Ian McMillan is a recent graduate with a History Degree from Carleton University.  Growing up in Beamsville, but working on farms in the summers is his only claim to farming.  When jobs just didn’t look too promising in the Ottawa area, the two of them put their heads together and came up with a plan for a Market Garden.

Jim’s Father in Law and Ian’s Grandfather had some lovely sandy clay soil in Wainfleet that had been used for cash cropping for the past ten years.  The thirty acre farm purchased by John and Eleanor Sabo over sixty years ago was originally used for tomatoes, cash crops and to raise three to four head of cattle every year. An agreement was made for the use of 6 acres of land, a tractor and equipment and the two on them were on their way.

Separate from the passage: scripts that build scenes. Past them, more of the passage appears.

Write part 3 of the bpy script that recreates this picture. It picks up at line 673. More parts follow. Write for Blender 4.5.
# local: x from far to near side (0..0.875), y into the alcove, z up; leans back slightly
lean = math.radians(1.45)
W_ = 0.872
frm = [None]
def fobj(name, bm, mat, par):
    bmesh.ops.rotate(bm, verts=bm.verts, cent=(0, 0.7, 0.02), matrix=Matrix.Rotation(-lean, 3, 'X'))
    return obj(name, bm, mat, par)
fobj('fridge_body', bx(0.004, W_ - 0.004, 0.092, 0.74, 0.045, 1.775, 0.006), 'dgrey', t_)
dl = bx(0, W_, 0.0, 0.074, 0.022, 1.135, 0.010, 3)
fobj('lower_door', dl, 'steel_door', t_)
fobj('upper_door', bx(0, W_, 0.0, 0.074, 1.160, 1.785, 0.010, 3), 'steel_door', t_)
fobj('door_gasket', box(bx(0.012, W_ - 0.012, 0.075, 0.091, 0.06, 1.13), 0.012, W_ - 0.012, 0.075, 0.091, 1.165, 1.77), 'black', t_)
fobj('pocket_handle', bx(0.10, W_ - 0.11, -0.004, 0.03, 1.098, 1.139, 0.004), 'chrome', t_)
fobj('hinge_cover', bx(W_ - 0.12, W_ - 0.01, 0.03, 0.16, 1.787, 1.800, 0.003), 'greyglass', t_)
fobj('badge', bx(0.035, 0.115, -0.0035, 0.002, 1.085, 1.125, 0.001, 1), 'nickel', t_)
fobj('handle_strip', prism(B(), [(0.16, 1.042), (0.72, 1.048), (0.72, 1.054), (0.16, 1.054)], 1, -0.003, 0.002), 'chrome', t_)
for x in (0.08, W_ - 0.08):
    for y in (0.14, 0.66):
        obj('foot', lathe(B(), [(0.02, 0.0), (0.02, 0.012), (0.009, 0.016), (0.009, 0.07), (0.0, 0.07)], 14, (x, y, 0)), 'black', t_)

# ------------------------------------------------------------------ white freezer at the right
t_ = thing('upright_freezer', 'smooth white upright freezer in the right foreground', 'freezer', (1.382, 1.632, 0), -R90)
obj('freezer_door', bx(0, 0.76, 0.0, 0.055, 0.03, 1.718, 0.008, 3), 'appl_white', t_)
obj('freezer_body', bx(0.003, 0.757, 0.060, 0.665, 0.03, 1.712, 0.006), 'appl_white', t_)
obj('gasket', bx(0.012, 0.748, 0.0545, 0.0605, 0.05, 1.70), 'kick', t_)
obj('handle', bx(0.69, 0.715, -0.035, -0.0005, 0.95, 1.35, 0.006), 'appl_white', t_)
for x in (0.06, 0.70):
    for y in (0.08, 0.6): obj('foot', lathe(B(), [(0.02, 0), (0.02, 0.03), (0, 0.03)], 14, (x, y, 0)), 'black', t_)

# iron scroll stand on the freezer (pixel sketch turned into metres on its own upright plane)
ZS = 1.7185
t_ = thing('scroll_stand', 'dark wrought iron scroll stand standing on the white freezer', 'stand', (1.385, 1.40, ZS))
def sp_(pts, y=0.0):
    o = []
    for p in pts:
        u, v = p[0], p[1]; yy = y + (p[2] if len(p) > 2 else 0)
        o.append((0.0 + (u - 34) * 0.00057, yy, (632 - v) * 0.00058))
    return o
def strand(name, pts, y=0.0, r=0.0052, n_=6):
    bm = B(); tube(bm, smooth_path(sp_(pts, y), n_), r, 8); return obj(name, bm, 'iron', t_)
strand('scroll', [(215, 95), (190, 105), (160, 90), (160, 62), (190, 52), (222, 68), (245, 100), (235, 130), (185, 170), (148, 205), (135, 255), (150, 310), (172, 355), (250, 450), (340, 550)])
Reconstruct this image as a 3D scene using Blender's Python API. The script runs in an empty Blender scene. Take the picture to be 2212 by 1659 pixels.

All they needed was seeds, actually quite a lot of seeds, a generator to pump water, a truck to take their produce to market and few ingenious self-constructed tools to make planting easier. “And young legs,” says Ian, “to work in the garden and carry the produce to the truck.” “I like this,” he shares, “I do something new every day, I have worked at other jobs but here, I am outside, it is quiet and I am my own boss, I have time with my own thoughts.”  Maybe he has time with his own thoughts but some of those thoughts might be how to dig out carrots that is not so back breaking, “as when they hit the clay,” he says, “they shoot off in all different directions and they don’t want to come out of the soil.”

Carrots are just one of the vegetables found in their garden.  For the first year they have embraced this job with tenacity and enthusiasm.  In their garden is corn, cabbage, both red and green, kale, yellow and green beans, Brussel-sprouts, pumpkins, turnips, gourds, hot peppers, sweet peppers, herbs, zucchini, squash-several varieties, tomatoes, gladiolas and sunflowers.  These fine looking vegetables are trucked to market in Beamsville, Jordan, the Seaway Mall in Welland and the Scott Street Market in St. Catharines.  They do hope that next year they can also have a stand at the Burlington Market.

A Father/Son project doesn’t always work out, but “My Dad is good at listening,” says Ian, “he is quite good at hearing my reasons for why we should grow something.  Next year we have both decided that we need more beans, especially yellow and less squash and a different variety of sunflowers.”

What has made them quite successful their first year out?  Well nice looking produce and apparently, “Ian is a good salesman,” says Jim.  “Nobody gets by him, he can tell the customers why they should buy, convince them to try new things and he can give them a recipe to use also.”

Your parents and grandparents will be proud!